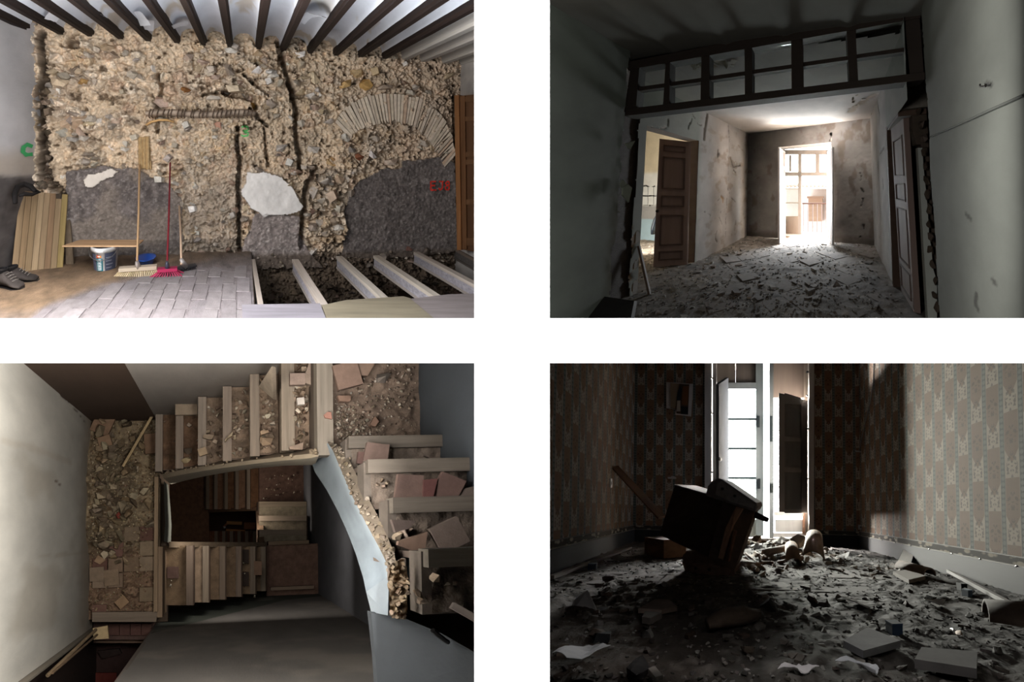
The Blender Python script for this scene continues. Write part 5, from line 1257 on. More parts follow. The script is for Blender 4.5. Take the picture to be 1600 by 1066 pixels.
# --- upper landing and the ascending flight on the other side
S3u = Sheet(R3, (0, 2.0, 0), (1, 0, 0), (0, 0, 1), xs_[0] + 0.10, XR, 0.62, 1.49, 0.014); a, b = S3u.a, S3u.b; S3u.N = np.array([0, -1.0, 0])
S3u.h = 0.02 * fbm(a * 7, b * 7, 91) + 0.012 * fbm(a * 26, b * 26, 92) - 0.012
S3u.c = np.array((108, 92, 80)) * (0.72 + 0.5 * fbm(a * 8, b * 8, 93))[..., None]
S3u.build('floor_upper_landing', 'dust', kind='structure', smooth=False, label='upper landing strewn with grit and broken tiles')
rect3('slab', xs_[0], XR, 0.62, 1.5, 2.02, 2.2, 'plaster', (96, 84, 74), kind='structure', label='slab of the upper landing')
for lb, u, v, w, h_, ang, col, lib in [('large square clay tile lying on the upper landing beside the wooden edge', 540, 590, 0.10, 0.10, 0.25, (122, 100, 88), [sqt]), ('pentagonal clay tile overlapping the square tile on the upper landing', 566, 578, 0.11, 0.09, 0.9, (128, 106, 92), [SHARDS[3]]),
        ('small reddish tile chip on the wooden edge of the upper landing', 511, 653, 0.04, 0.035, 0.4, (150, 110, 96), [SHARDS[1]]), ('flat brown shard in the middle of the upper landing', 582, 662, 0.05, 0.05, 0.2, (116, 92, 78), [SHARDS[6]]),
        ('rough grey stone at the wall side of the upper landing', 596, 592, 0.07, 0.05, 0.2, (116, 106, 98), LUMPS), ('brown tile piece next to the wooden edge of the upper landing', 535, 625, 0.07, 0.05, 0.1, (120, 96, 82), [SHARDS[4]])]:
    drop(S3u, u, v, 0 if len(lib) == 1 else 5, (w, h_, 0.014), 0.05, col, 'tile_piece', lb, 'tile', lib=lib, mat='clay', ang=ang, extra=0.01)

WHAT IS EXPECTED
Set down all the data again exactly as above, pictures excluded.

SOLUTION FOR THIS EXERCISE
The Blender Python script for this scene continues. Write part 5, from line 1257 on. More parts follow. The script is for Blender 4.5. Take the picture to be 1600 by 1066 pixels.
# --- upper landing and the ascending flight on the other side
S3u = Sheet(R3, (0, 2.0, 0), (1, 0, 0), (0, 0, 1), xs_[0] + 0.10, XR, 0.62, 1.49, 0.014); a, b = S3u.a, S3u.b; S3u.N = np.array([0, -1.0, 0])
S3u.h = 0.02 * fbm(a * 7, b * 7, 91) + 0.012 * fbm(a * 26, b * 26, 92) - 0.012
S3u.c = np.array((108, 92, 80)) * (0.72 + 0.5 * fbm(a * 8, b * 8, 93))[..., None]
S3u.build('floor_upper_landing', 'dust', kind='structure', smooth=False, label='upper landing strewn with grit and broken tiles')
rect3('slab', xs_[0], XR, 0.62, 1.5, 2.02, 2.2, 'plaster', (96, 84, 74), kind='structure', label='slab of the upper landing')
for lb, u, v, w, h_, ang, col, lib in [('large square clay tile lying on the upper landing beside the wooden edge', 540, 590, 0.10, 0.10, 0.25, (122, 100, 88), [sqt]), ('pentagonal clay tile overlapping the square tile on the upper landing', 566, 578, 0.11, 0.09, 0.9, (128, 106, 92), [SHARDS[3]]),
        ('small reddish tile chip on the wooden edge of the upper landing', 511, 653, 0.04, 0.035, 0.4, (150, 110, 96), [SHARDS[1]]), ('flat brown shard in the middle of the upper landing', 582, 662, 0.05, 0.05, 0.2, (116, 92, 78), [SHARDS[6]]),
        ('rough grey stone at the wall side of the upper landing', 596, 592, 0.07, 0.05, 0.2, (116, 106, 98), LUMPS), ('brown tile piece next to the wooden edge of the upper landing', 535, 625, 0.07, 0.05, 0.1, (120, 96, 82), [SHARDS[4]])]:
    drop(S3u, u, v, 0 if len(lib) == 1 else 5, (w, h_, 0.014), 0.05, col, 'tile_piece', lb, 'tile', lib=lib, mat='clay', ang=ang, extra=0.01)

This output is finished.